My first use of flipped learning was an unqualified disaster. But in the subsequent semesters when I tried again, I did learn, somehow, from my mistakes. I learned about flipped learning designs that work for students and empower them to become better and more effective thinkers. I learned how to work with students on a personal level to support them not only intellectually but also emotionally and psychologically, as they are faced with the prospect --- possibly for the first time --- of being in control of their learning. I learned how to challenge without antagonizing. And I learned how to help students, Deans, parents, etc. get on board and learn to accept that what we were doing in a flipped learning environment was worthwhile. Today, all my classes --- even my online classes --- use the flipped learning model, and my students have come to "get it" and even prefer it over traditional pedagogical models.

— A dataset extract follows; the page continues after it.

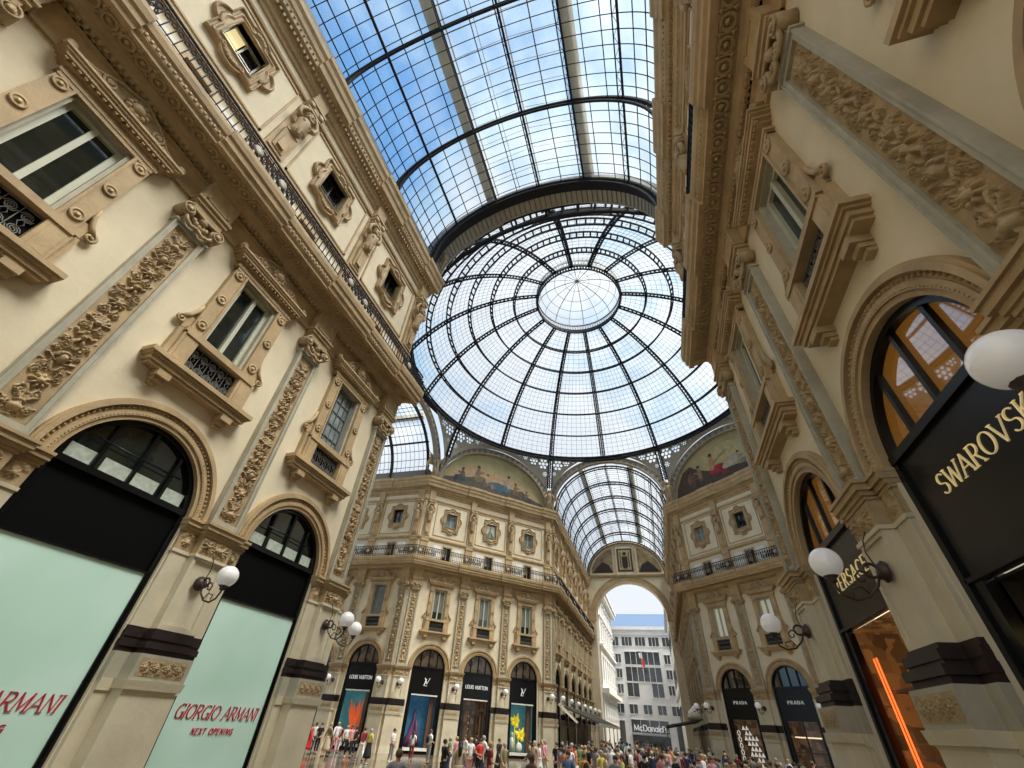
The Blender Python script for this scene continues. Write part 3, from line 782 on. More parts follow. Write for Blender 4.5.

This book, to a great degree, is an extended message to you about what I have figured out in the decade-or-so since that first attempt, in hopes that you can learn from my mistakes without actually making those same mistakes.

This book is also a strongly-worded love letter to higher education that it must change how it approaches pedagogy, or else face permanent obsolescence --- if not extinction. The world that gave birth to the great intellectual traditions of higher education is not the same world that college students face today. As recently as two or three decades ago, a college graduate could earn a degree in a subject and have a reasonable expectation of being employed in some career related to that subject, and then work on the same sorts of problems every day in her career. That is no longer the case. College graduates today will be forced to confront major issues and crises facing the world that are notoriously ill-defined and require a nimble intellect and constant learning and re-training. In fact many of these problems that current college freshmen will have to face may not even exist at the time of their matriculation, but will be at the forefront of the world's consciousness by the time they graduate. A conception of pedagogy that relies on a scarcity model of information, that conducts its teaching like a broadcast, that doesn't make time to develop the broad intellectual skills that will outlive the final exam, cannot survive in this world. And the clients of traditional higher education --- which include private sector employers, governments that hold the purse strings, and parents who make the decision to send their children to college --- are keenly aware of this and are watching closely.

We need a different model. And I believe that flipped learning is that model.